On peut estimer que les chiffres augmentent mais ça ne signifie pas toujours que les cas augmentent. Cette augmentation peut tout simplement indiquer une amélioration de la détection de ces cas. Il se pourrait toutefois que l'on ne détecte que la partie émergée de l'Iceberg et que l'on ingore le nombre réel des victimes et des coupables se cachant dans l'ombre. Dans ce cas, les statistiques des augmentations ou des baisses restent assez versatiles.

Par contre, ce qui importe, c'est cette prise de conscience. Si les observateurs cernent la notion de traite d'êtres humains, maîtrisent la partie technique, on aura accompli notre part du contrat. On aura ainsi des acteurs alertes, avec un regard objectif et aiguisé avec les outils nécessaires pour analyser le phénomène, détecter les victimes et avoir les bons réflexes.

Comment la lutte anti-traite d'êtres humains s'organise au niveau national et international ?

Il y a la partie de la réponse des Etats membres des Nations Unies. C'est le système de justice pénale quand il s'agit de tout ce qui est enquêtes, poursuites, recherches, statistiques, détection, identification et protection des victimes. C'est aussi les mesures de réhabilitation et de réinsertion sociale de la victime. Ce sont en effet plusieurs axes qui sont pris en charge par les Etats membres. Le rôle du système de l'ONU et de l'UNODC c'est d'accompagner ces Etats pour mettre en place ces mécanismes et ces mesures. Ces derniers sont en effet au coeur de l'UNTOC ( La Convention des Nations Unies contre la criminalité transnationale organisée) et ses protocoles.

Quant à la réponse internationale, elle s'articule sur deux niveaux : La réponse concernant tout ce qui est échange d'informations, de bonnes pratiques étant donné que c'est une respondabilité commune qui est clairement établie sur tous les pactes internationaux. Nous avons des victimes qui se trouvent un peu partout, qui traversent les frontières. Entre les pays d'origine, ceux de transit et les pays de destination finale. Il s'agit aussi d'une problématique de droits humains. C'est pour organiser une réponse cohérente, harmonieuse de protection des droits humains de ces victimes par tous les Etats membres.

Qu'en est-il de la coopération internationale en matière pénale ?

Justement, l'autre réponse repose sur la coopération internationale en matière pénale. C'est-à-dire des actions pour organiser la protection des victimes qui pourraient se trouver dans des pays autres que leur pays d'origine, organiser aussi des réponses pour garantir les poursuites des trafiquants et la saisie des bénéfices générés par le trafic d'êtres humains et le cash circulant via le blanchiment d'argent lié à cette activité criminelle.

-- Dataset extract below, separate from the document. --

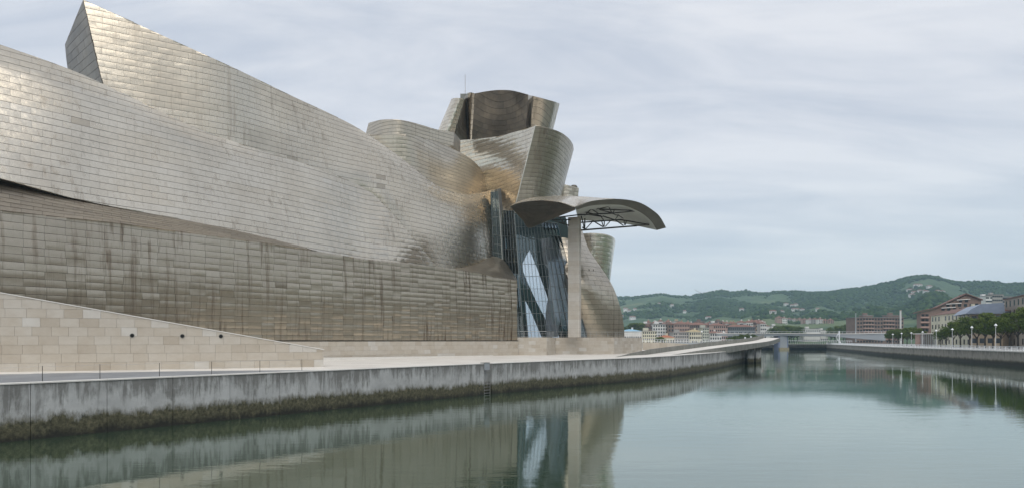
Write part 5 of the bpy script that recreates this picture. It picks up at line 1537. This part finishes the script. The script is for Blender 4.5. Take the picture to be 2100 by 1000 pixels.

 La coordination des enquêtes transnationales passe ainsi par la coopération entre les Etats membres. Dans ce cas de figure, nous assistons à une internationalisation de la scène de crime. les victimes, les coupables, les éléments de preuve et même le lieu du crime peuvent se trouver dans des pays différents. Comme c'est un crime transnational la lutte se doit d'être de la même nature et avoir la même portée. C'est un échange d'informations avec l'utilisation de mécanismes de coopération entre les acteurs de la justice pénale. Ceci dans le but d'empêcher les coupables de passer entre les filets. C'est par ailleurs un élément sur lequel la communauté onusienne insiste pour arriver à une réponse capable d'arrêter ces organisations criminelles.

Cette coopération internationale, l'UNTOC, ses protocoles et ses mécanismes ont-ils un impact réel sur la réduction des statistiques de ce crime transnational ?

Personnellement, quand je vois les rapports des instances en charge de la mise en oeuvre de la loi et des acteurs de la justice pénale nationale, je constate qu'il y a des annonces de démantèlement de réseaux transfrontaliers qui sont actifs dans le crime transnational organisé. Cela implique parfois une coopération rapprochée avec des pays riverains ou voisins. Il y a donc cette dynamique qui engendre forcément des résultats.

Maintenant ce qui serait intéressant c'est qu'au niveau de tous les acteurs de la justice pénale, l'on sache comment eux ils voient les choses, quels sont les défis et si les les objectifs ont été atteints. Je vois cependant que dans les reporting annuels, on commence déjà à mentionner ce genre de crimes et à préciser que ce sont des réseaux tranfrontalier. Cela signifie que les choses s'activent même au niveau de la presse nationale qui rapporte également des informations et des faits en lien avec ce trafic.

A mon avis, ce sont des résulats significatifs. Ils restent certes à consolider vu que c'est un crime qui n'arrête pas de changer de formes et de muter en créant à chaque fois de nouveaux défis. L'UNODC est d'ailleurs là pour épauler les Etats membres dans cette lutte acharnée contre un crime tentaculaire.